Windows10/11の場合、「ファイル履歴」から削除したデータを復元することが可能です。
- 「スタートメニュー」→「Windowsシステムツール」→「コントロールパネル」を選択
- 「ファイル履歴」→「ドライブの選択」→「ファイルを置き換える」をクリック
- データを復元したいドライブを選択し、「オンにする」をクリック
- 「個人用ファイルの復元」を選択し、復元したいファイルやフォルダを右クリックし、「復元」を選択
- 「ファイルを置き換える」を選択すると、ファイルが復元される
- スタートメニューを開き、検索ボックスで「ファイルの履歴」を選択
- データを復元したいドライブを選択し「オンにする」を選択
- 「個人用ファイルの復元」を選択
- 復元したいファイルやフォルダを右クリックし「復元」を選択
- 「ファイルを置き換える」を選択すると、ファイルが復元される
システムの復元機能を実行する
システム復元とは、パソコンのシステムを「復元ポイント」まで戻すことです。
「復元ポイント」とは、過去のシステムファイルの状態を保存したもので、システム復元を実行することで、データが消失する前の状態にパソコンを戻すことができます。
ただし、これを実行すると復元ポイントが作成された後に保存されたデータは全て消えてしまうため注意しましょう。
- Windows回復環境を起動させる
- オプションの選択画面から、「トラブルシューティング」→「詳細オプション」→「システムの復元」の順に選択する
スタートアップ修復を行う
「スタートアップ修復」とは、パソコンが正常に起動しない際に問題を特定し、修復するための機能です。特に、システムファイルの不具合などが原因で起動しないときに役立ちます。
ただし、この機能を実行するとHDDやSSDに大きな負担がかかり、場合によっては状態がより悪化する恐れがある点を留意しておきましょう。
また、修復完了まで数時間以上かかることがあり、パソコンが長時間使えなくなる可能性があります。
- Windows回復環境を起動させる。
- 「オプションの選択」の画面で「トラブルシューティング」を選択
- 「トラブルシューティング」の画面で「スタートアップ修復」を選択
- 「Windows10」を選択
- しばらく待って完了画面が表示されたら「再起動」や「シャットダウン」の表示をクリック
データ専門復旧業者を利用する
パソコンのデータを復旧する方法として一番おすすめなのはデータ専門復旧業者を利用することです。
データ復旧のプロによって、個人では復旧できない物理障害や重度の論理障害にも対応してくれます。

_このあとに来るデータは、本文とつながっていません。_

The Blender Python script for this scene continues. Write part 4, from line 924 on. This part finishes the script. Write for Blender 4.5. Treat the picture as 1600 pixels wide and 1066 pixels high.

また、技術力が高く豊富なノウハウをもっている優秀な業者であれば、データ復旧できる可能性が高いです。
優良な復旧業者を見極め、大切なデータを確実に復旧しましょう。
まとめ
今回は、PCのデータ復旧方法について解説しました。
PCのデータを復旧したい場合は、通電や再起動を繰り返すことは控えましょう。
機器に過大な負荷がかかり、損傷が悪化したりデータの復旧が難しくなったりする恐れがあります。
確実にデータを復旧するためには、その取扱いにも十分に気を付けましょう。